■ Information shown ■
**********

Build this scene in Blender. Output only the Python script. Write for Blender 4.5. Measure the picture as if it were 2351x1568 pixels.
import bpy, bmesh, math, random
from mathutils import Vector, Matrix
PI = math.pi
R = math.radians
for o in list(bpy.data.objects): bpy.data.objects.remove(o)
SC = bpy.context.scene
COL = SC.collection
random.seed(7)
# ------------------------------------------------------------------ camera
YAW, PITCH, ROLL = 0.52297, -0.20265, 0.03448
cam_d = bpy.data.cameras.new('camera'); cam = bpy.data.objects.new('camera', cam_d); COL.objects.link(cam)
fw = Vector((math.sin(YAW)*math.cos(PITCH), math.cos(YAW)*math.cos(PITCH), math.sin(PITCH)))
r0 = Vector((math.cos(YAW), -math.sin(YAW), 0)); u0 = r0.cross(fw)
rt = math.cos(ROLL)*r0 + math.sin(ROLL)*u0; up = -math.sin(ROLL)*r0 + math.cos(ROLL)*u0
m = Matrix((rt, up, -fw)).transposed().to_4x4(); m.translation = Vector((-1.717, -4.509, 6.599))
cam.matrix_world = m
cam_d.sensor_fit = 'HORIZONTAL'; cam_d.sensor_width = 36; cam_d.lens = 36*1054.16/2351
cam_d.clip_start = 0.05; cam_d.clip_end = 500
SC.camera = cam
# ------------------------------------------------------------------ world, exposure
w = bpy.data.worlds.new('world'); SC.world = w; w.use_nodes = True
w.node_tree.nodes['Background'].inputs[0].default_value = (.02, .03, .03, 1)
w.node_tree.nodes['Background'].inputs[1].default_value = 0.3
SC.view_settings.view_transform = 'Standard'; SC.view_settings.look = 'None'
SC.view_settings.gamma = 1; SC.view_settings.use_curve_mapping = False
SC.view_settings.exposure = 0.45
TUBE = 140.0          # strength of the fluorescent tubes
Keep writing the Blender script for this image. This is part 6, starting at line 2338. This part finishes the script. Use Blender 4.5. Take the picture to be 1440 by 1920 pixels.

**********

■ Exercise task ■
Copy out all lines that carry the word "Blender".

■ Final answer ■
Build this scene in Blender. Output only the Python script. Write for Blender 4.5. Measure the picture as if it were 2351x1568 pixels.
Keep writing the Blender script for this image. This is part 6, starting at line 2338. This part finishes the script. Use Blender 4.5. Take the picture to be 1440 by 1920 pixels.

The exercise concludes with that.